The biggest concern for landlords is that rent controls could mean that their profit margins are squeezed, especially if their running costs or mortgage interest rates increase. In turn, this could have notable effects on the buy-to-let market.

Firstly, rent controls could deter investment in buy-to-let properties which is sorely needed, thereby reducing supply and increasing demand, potentially making it even more difficult for tenants to find a property.

Secondly, it could mean that there are fewer funds available to improve the quality of their portfolio, therefore not meeting minimum standards.

Are rent controls justified?

The glaring issue with the proposed rent controls is that, as Ryan Bourne mentions, ‘this sort of rent control does nothing to improve affordability’. He goes on to suggest that it could even increase market rents.

Take the following example - currently, rents are determined by supply and demand, and at the moment, the housing shortage means that demand is high. This is especially true in London, where 13 people competefor every rental property on average.

Rents rose at a marginally faster rate than inflation in the 12 months to March 2015 – a 2.1% rise in private rental prices compared to 0.0% change in CPI inflation. But this is a figure that is largely driven by a select few areas.

So, while rent controls are designed to appeal to ‘Generation Rent’ and restrict rent increases, they could in fact have the opposite effect.

Over the past five years, not all regions have seen a rent increase above the rate of inflation. If such policies are implemented, then it could actually see all landlords raise their rents at such a rate, when some of themmay not have intended to anyway.

And, while the controls could be advantageous for long term tenants, who would have the extra security of knowing their rents could not be suddenly increased during their tenancy, they could also come at a substantial cost – reduced economic efficiency, the creation of negative incentives for landlords and tenants, and at the expense of ‘outsiders’ to the rental property market.
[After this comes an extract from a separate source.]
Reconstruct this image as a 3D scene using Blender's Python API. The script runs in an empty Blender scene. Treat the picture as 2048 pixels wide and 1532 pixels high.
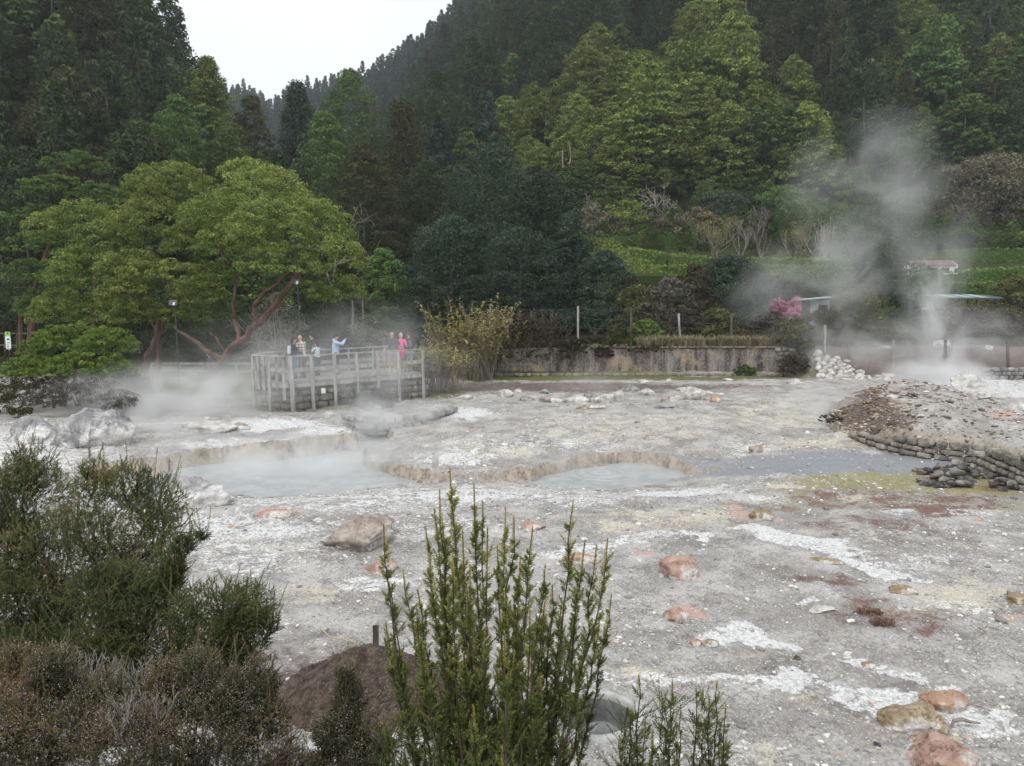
import bpy, math, random
import numpy as np
from mathutils import Vector, Matrix

# ------------------------------------------------------------------ camera, sky, sun, exposure
scene = bpy.context.scene
C = scene.collection
CZ = 4.5                       # eye height above the crust plain
FPX = 1547.0                   # focal length in photo pixels (photo is 2048 wide)
PITCH = math.radians(6.5)
cam_d = bpy.data.cameras.new('camera'); cam = bpy.data.objects.new('camera', cam_d); C.objects.link(cam)
cam_d.sensor_width = 36.0; cam_d.lens = FPX / 2048 * 36
cam_d.clip_start = 0.05; cam_d.clip_end = 5000
cam.location = (0, 0, CZ); cam.rotation_euler = (math.radians(90) - PITCH, 0, 0)
scene.camera = cam

SUN_EL, SUN_AZ = math.radians(56), math.radians(205)      # azimuth from +Y towards +X
world = bpy.data.worlds.new('World'); scene.world = world; world.use_nodes = True
wn = world.node_tree.nodes; wl = world.node_tree.links; wn.clear()
w_out = wn.new('ShaderNodeOutputWorld'); w_bg = wn.new('ShaderNodeBackground')
w_sky = wn.new('ShaderNodeTexSky'); w_sky.sky_type = 'NISHITA'; w_sky.sun_disc = False
w_sky.sun_elevation = SUN_EL; w_sky.sun_rotation = SUN_AZ; w_sky.air_density = 1.0; w_sky.dust_density = 3.0
w_tc = wn.new('ShaderNodeTexCoord'); w_noise = wn.new('ShaderNodeTexNoise')
w_noise.inputs['Scale'].default_value = 2.2; w_noise.inputs['Detail'].default_value = 5
w_ramp = wn.new('ShaderNodeValToRGB')                     # an even cloud deck laid over the sky
w_ramp.color_ramp.elements[0].position = .3; w_ramp.color_ramp.elements[0].color = (8.8, 9.1, 9.4, 1)
w_ramp.color_ramp.elements[1].position = .75; w_ramp.color_ramp.elements[1].color = (10.6, 10.8, 10.9, 1)
w_mix = wn.new('ShaderNodeMix'); w_mix.data_type = 'RGBA'; w_mix.inputs[0].default_value = .92
wl.new(w_tc.outputs['Generated'], w_noise.inputs['Vector']); wl.new(w_noise.outputs['Fac'], w_ramp.inputs[0])
wl.new(w_sky.outputs[0], w_mix.inputs[6]); wl.new(w_ramp.outputs[0], w_mix.inputs[7])
wl.new(w_mix.outputs[2], w_bg.inputs['Color']); wl.new(w_bg.outputs[0], w_out.inputs['Surface'])
w_bg.inputs['Strength'].default_value = 0.10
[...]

Such interventionist policies aren’t likely to have a significant effect on affordability, at least not in a positive way, which is the key issue of contention in the private rented sector. Instead, shareholders may consider the interference will be detrimental to the business profits, and decide to start selling as a consequence. The private rented sector, by its very nature, cannot be considered a public service, and just like any business, landlords should be free to set their own prices for the service that they provide.

Positive changes to the property market which will benefit tenants, landlords and first time buyers alike are more likely to come from schemes such as Help to Buy and increased house building/relaxation of planning rules which stimulates economic growth.

The best alternative option therefore, is to balance supply and demand in the sector. This requires two things to happen. Firstly, buy-to-let investment must be encouraged to increase supply, and secondly, they must be stimulated, and even incentivised, to create high quality accommodation, thus increasing healthy competition amongst landlords.

In fact, there could be a better solution to the problem of unaffordable rents, which especially prevent young people from moving out of the family home. Offering a more affordable, sociable way of living, HMOs (Houses in Multiple Occupation) are becoming an increasingly popular option for young working professionals; research from Spareroom has shown a 33% increase in the amount of people seeking out this type of accommodation. They also make much better use of the existing housing stock at a time when the development of new homes struggles to keep pace.